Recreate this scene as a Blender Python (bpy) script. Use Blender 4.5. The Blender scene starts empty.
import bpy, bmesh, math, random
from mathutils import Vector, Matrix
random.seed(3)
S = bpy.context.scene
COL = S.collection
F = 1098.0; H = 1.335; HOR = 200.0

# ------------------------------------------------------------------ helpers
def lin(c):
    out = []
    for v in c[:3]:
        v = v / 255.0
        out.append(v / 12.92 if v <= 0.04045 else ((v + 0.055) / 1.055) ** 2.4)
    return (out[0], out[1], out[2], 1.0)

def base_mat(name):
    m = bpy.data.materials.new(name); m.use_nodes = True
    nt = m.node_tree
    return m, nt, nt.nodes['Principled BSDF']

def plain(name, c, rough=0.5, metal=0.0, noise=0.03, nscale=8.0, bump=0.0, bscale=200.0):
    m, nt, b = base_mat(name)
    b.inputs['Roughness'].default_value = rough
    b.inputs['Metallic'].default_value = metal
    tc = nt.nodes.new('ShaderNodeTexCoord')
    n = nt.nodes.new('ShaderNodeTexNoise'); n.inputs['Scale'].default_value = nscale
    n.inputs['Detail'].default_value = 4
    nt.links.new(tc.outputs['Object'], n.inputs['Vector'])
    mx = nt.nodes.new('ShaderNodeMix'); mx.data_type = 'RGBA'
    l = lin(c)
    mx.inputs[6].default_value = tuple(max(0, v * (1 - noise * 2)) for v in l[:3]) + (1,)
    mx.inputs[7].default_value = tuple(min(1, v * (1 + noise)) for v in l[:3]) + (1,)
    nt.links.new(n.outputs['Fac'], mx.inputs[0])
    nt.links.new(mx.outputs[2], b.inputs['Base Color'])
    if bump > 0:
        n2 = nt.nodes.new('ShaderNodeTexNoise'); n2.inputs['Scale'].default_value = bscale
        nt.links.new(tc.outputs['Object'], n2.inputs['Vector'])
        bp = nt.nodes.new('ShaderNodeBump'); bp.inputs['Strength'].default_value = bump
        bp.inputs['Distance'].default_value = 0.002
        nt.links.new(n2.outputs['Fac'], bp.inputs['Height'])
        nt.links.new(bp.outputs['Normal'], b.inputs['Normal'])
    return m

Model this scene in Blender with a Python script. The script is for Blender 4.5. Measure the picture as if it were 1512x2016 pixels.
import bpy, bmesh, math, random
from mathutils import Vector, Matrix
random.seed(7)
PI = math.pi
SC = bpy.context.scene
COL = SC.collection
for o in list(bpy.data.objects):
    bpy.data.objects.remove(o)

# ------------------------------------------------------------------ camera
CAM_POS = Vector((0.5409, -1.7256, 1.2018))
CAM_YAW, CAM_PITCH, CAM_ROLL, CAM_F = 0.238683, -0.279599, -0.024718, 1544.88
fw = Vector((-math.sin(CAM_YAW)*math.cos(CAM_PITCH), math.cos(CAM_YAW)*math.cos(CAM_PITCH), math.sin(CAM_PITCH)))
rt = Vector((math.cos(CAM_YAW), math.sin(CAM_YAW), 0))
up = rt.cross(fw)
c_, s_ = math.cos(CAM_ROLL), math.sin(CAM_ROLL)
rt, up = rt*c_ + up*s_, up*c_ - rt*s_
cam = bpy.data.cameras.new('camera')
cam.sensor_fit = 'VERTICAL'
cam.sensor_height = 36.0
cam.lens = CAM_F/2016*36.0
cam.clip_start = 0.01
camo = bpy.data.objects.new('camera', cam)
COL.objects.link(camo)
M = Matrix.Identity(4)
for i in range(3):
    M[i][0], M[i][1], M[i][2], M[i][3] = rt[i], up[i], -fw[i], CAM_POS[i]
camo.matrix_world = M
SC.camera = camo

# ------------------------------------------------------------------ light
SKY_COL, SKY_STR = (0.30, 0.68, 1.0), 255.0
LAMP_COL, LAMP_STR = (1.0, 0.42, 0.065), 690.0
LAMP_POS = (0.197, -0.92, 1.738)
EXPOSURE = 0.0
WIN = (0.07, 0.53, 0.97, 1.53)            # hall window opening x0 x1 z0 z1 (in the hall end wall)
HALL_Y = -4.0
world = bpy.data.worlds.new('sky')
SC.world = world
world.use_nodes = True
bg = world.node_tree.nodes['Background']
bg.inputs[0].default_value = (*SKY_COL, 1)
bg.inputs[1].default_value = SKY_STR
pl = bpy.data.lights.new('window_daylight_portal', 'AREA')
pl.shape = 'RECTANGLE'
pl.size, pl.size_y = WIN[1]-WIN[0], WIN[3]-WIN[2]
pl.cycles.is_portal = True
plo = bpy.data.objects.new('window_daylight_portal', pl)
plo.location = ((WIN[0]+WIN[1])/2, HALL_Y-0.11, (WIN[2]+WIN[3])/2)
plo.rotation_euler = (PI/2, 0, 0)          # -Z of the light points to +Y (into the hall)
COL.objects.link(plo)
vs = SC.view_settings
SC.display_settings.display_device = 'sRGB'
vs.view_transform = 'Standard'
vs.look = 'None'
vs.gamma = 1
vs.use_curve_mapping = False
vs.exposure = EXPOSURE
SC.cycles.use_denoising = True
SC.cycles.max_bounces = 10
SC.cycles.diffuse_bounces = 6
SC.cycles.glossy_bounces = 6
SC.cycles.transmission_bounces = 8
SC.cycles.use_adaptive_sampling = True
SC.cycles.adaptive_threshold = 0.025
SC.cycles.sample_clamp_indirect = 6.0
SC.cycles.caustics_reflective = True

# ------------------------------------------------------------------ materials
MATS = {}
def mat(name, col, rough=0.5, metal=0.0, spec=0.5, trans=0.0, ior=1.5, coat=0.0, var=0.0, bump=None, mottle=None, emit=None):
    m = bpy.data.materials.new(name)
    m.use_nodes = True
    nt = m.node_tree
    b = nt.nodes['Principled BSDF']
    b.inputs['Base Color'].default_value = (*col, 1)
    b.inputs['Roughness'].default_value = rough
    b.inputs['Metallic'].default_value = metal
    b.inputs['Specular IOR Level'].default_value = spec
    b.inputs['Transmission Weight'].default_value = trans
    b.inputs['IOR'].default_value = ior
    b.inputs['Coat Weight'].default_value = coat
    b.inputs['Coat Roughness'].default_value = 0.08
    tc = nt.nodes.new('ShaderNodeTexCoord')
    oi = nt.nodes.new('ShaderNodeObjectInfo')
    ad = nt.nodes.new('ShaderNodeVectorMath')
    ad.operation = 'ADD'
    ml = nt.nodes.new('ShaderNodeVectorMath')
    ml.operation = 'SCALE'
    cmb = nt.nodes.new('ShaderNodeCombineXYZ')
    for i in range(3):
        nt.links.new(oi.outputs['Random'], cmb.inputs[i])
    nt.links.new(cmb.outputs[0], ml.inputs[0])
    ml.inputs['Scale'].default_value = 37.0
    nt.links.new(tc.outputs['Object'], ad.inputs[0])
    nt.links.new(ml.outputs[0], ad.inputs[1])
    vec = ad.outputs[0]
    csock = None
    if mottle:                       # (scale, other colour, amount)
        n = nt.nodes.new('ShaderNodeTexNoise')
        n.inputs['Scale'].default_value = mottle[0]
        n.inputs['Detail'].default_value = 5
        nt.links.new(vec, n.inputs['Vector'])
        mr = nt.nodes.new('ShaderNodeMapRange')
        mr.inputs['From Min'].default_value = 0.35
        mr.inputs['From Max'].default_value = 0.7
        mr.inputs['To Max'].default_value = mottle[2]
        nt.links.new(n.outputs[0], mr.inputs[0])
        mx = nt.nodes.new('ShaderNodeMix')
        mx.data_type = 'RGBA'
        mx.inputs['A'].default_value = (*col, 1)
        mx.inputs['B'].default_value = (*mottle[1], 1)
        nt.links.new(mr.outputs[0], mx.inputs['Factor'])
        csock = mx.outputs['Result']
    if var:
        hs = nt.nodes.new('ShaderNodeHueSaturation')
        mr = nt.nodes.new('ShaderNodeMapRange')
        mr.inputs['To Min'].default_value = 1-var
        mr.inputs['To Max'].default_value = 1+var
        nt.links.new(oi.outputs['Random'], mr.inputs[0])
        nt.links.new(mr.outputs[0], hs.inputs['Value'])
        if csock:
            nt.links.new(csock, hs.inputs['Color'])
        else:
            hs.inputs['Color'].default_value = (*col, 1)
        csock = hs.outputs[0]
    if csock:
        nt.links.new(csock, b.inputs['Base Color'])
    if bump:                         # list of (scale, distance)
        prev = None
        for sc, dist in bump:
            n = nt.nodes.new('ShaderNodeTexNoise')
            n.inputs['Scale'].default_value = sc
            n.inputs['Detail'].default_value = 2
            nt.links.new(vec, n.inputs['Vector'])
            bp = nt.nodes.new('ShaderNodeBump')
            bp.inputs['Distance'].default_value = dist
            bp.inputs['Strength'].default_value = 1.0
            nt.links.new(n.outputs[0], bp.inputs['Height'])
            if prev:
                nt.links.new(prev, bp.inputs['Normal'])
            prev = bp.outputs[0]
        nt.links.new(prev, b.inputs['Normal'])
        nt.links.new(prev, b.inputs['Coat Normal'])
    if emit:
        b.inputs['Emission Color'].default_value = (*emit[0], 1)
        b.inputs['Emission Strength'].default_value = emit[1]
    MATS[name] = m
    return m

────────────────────

EXERCISE AIM:
Give back the listing exactly, please, from its first line to the line containing "F = 1098.0; H = 1.335; HOR = 200.0", inclusive, and nothing past that line.

CORRECT ANSWER:
Recreate this scene as a Blender Python (bpy) script. Use Blender 4.5. The Blender scene starts empty.
import bpy, bmesh, math, random
from mathutils import Vector, Matrix
random.seed(3)
S = bpy.context.scene
COL = S.collection
F = 1098.0; H = 1.335; HOR = 200.0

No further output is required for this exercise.